SUPPLIED DATA:
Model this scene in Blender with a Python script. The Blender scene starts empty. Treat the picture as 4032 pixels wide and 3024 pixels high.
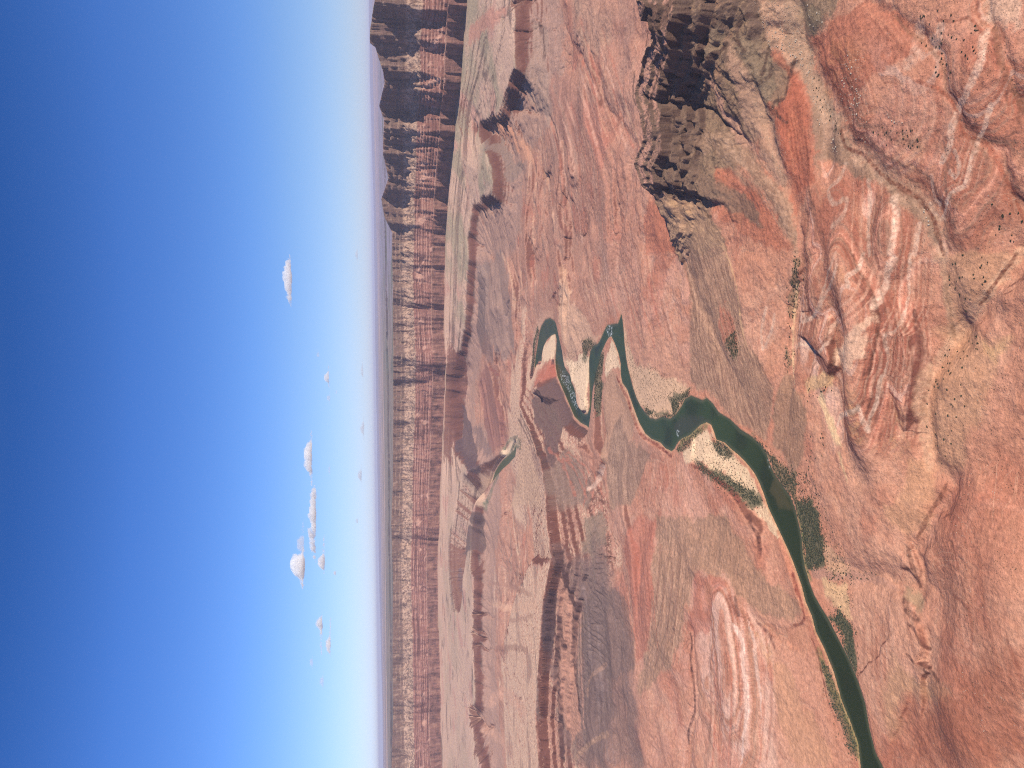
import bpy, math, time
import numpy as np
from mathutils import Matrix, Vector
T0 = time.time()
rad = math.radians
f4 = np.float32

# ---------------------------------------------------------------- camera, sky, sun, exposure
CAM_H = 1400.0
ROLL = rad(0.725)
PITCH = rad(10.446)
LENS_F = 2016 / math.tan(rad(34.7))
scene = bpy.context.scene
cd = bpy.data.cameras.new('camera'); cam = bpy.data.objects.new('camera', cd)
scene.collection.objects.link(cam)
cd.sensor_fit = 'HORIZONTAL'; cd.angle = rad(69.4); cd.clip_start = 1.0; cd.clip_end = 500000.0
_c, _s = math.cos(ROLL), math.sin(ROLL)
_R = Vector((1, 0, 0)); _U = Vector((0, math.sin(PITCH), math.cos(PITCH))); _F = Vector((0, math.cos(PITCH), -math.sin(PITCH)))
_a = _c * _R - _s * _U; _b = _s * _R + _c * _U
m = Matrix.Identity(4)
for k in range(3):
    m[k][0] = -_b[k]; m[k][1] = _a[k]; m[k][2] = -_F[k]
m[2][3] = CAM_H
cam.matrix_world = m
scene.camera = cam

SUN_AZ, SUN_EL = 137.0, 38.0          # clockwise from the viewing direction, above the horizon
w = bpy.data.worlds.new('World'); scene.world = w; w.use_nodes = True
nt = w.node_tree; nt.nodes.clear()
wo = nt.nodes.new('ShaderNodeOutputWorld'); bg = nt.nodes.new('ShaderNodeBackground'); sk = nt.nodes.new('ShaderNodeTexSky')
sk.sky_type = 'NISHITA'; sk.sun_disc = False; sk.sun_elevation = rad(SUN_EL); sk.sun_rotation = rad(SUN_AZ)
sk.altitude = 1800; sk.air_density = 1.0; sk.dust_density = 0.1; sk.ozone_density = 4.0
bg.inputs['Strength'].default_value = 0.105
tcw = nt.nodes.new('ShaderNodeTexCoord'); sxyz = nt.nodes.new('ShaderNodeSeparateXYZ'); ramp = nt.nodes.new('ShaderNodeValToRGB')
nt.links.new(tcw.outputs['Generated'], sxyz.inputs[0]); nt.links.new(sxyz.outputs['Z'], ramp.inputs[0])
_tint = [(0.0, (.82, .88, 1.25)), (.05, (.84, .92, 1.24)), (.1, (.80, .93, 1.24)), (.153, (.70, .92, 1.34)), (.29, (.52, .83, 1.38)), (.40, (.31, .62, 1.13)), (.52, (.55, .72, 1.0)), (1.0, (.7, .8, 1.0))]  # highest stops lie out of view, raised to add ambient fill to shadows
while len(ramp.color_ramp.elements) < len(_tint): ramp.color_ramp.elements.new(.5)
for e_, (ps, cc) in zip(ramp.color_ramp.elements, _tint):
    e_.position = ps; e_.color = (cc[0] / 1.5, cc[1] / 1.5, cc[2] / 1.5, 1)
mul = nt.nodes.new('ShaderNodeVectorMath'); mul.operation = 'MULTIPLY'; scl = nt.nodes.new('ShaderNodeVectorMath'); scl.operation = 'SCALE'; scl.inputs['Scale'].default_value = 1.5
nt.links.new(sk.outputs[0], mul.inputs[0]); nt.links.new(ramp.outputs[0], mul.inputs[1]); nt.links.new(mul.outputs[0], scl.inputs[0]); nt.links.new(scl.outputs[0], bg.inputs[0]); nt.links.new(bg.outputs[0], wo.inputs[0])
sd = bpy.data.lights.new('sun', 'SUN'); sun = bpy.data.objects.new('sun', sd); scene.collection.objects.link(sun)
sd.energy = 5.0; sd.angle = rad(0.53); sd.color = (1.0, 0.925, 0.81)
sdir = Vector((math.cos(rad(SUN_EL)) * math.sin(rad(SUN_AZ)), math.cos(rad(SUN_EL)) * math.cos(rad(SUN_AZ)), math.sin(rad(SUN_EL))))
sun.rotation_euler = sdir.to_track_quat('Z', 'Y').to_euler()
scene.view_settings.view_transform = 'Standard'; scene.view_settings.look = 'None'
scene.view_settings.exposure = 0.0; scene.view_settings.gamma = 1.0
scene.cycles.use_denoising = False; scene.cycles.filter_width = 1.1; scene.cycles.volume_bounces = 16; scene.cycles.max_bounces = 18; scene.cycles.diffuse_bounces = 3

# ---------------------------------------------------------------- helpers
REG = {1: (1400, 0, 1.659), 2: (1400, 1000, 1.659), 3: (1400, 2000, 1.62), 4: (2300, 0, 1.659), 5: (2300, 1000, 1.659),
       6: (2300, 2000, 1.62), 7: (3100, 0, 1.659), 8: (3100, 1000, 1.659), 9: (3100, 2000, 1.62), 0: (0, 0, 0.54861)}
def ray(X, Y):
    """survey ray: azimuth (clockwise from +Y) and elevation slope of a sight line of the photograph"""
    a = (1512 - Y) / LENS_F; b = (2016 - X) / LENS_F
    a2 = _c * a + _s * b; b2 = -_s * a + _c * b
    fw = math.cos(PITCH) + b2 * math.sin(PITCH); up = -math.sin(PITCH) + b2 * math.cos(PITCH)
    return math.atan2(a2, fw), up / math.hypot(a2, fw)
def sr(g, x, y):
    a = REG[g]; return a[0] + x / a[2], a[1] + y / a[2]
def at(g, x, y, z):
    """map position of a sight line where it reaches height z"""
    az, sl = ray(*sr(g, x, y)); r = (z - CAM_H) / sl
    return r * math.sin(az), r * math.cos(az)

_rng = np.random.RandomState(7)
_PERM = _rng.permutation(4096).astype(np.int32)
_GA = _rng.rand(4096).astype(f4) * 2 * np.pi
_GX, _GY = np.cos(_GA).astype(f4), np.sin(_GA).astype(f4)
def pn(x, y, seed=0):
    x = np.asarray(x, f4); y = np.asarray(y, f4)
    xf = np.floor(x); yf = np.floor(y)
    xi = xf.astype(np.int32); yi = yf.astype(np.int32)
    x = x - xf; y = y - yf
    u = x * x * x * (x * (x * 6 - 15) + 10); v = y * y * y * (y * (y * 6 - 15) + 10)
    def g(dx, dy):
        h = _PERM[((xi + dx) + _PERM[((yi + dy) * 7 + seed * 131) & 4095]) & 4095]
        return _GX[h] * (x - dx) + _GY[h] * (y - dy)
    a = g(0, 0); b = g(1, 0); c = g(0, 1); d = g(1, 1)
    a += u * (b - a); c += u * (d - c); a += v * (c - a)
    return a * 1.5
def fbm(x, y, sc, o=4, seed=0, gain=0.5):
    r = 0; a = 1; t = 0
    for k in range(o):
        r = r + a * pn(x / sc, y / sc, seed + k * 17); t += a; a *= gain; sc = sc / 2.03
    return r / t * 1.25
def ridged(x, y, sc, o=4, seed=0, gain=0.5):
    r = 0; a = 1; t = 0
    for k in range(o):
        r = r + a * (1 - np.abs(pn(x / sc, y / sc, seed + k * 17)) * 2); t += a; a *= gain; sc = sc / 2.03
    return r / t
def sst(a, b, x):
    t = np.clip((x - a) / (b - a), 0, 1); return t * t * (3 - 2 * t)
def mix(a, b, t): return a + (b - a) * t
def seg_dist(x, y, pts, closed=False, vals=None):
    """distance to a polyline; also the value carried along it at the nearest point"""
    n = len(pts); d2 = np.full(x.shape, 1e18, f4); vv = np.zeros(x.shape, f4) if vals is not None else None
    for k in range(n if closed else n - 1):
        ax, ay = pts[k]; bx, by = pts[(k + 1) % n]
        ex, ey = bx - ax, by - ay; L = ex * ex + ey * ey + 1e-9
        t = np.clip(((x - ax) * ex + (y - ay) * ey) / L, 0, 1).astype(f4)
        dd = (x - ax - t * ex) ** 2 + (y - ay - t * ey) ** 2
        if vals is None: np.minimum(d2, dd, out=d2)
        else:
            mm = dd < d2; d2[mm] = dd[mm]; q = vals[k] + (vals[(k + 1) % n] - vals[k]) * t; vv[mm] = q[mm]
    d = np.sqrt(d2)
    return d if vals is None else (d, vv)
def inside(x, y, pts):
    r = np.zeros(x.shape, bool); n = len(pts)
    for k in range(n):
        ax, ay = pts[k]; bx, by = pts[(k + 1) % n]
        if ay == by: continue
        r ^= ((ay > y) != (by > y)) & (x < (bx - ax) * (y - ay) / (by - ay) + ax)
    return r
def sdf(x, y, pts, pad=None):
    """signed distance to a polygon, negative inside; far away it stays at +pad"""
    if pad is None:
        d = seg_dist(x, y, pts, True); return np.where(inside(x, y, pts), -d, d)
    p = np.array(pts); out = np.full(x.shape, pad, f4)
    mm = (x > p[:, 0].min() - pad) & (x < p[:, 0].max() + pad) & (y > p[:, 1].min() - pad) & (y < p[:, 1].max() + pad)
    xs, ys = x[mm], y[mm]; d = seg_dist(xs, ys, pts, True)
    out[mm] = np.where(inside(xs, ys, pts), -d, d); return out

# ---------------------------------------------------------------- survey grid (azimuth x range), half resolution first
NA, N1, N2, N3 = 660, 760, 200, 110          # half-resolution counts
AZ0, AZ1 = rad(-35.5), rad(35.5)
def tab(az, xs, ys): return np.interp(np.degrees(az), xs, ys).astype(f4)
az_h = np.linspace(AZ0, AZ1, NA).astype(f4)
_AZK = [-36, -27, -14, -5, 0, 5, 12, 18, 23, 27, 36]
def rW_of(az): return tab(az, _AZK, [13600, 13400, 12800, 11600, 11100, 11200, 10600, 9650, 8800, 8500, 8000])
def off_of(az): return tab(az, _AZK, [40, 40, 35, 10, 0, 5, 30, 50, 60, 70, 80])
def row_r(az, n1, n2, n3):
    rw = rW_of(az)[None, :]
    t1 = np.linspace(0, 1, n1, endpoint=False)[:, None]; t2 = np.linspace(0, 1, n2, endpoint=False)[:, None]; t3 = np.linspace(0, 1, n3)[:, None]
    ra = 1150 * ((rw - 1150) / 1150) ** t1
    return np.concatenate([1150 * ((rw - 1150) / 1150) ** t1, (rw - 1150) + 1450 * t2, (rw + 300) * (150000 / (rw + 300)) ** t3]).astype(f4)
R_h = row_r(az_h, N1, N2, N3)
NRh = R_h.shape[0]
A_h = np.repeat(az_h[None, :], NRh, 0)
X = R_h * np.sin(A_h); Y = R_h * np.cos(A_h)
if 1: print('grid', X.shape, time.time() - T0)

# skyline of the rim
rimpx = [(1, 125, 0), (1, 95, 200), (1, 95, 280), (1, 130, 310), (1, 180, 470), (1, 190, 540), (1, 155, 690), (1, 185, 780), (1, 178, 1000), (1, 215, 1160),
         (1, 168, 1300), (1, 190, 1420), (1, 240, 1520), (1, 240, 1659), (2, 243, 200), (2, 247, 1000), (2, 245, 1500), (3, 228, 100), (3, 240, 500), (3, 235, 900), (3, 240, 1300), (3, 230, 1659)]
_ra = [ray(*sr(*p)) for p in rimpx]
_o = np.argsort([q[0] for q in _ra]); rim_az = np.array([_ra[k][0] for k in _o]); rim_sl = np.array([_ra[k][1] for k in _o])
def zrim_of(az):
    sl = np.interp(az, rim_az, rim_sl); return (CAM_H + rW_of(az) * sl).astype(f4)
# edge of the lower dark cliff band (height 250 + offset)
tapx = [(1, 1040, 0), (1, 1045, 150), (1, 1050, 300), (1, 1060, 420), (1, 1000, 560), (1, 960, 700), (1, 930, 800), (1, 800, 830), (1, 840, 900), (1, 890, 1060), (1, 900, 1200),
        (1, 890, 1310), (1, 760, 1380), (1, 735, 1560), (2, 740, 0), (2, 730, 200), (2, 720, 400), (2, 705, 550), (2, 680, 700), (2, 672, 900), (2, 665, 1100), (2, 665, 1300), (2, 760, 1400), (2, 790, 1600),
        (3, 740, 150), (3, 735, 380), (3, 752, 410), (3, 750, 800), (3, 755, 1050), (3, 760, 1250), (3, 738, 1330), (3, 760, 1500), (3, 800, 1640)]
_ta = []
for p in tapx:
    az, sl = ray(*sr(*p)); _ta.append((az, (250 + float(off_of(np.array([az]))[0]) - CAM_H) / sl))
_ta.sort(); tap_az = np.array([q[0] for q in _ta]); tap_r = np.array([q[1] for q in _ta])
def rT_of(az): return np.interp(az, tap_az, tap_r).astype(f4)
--
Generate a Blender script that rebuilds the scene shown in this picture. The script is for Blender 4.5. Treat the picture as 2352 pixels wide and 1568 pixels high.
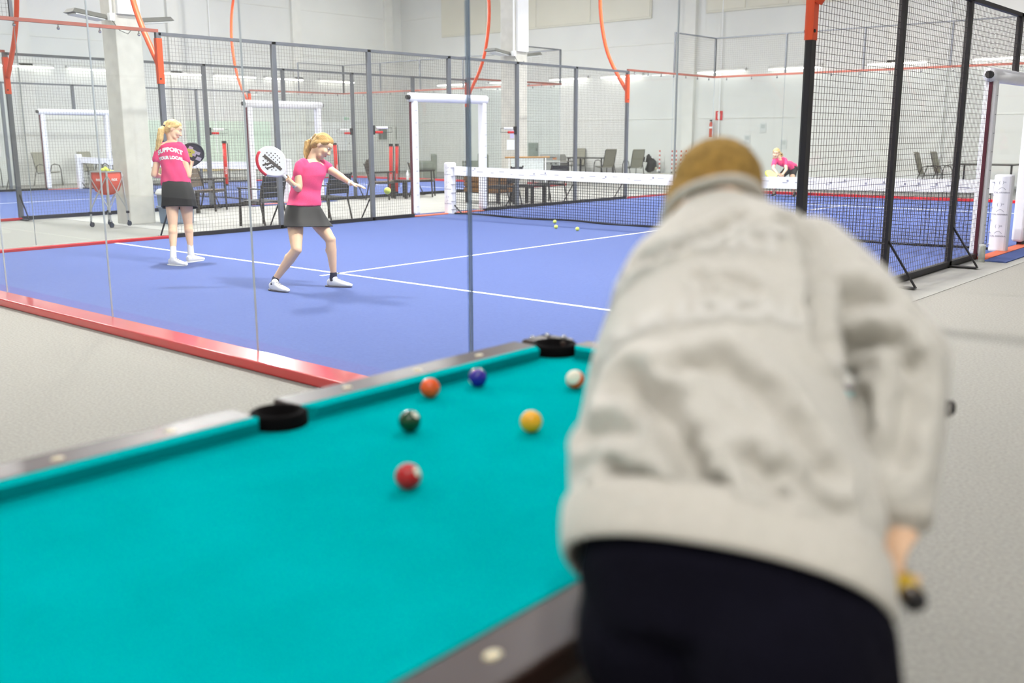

BRIEF: Above are records with pictures. Reproduce exactly only the lines from the line with "Model this scene" through the line with "f4 = np.float32", both ends included, and leave the pictures out.

COMPLETE ANSWER:
Model this scene in Blender with a Python script. The Blender scene starts empty. Treat the picture as 4032 pixels wide and 3024 pixels high.
import bpy, math, time
import numpy as np
from mathutils import Matrix, Vector
T0 = time.time()
rad = math.radians
f4 = np.float32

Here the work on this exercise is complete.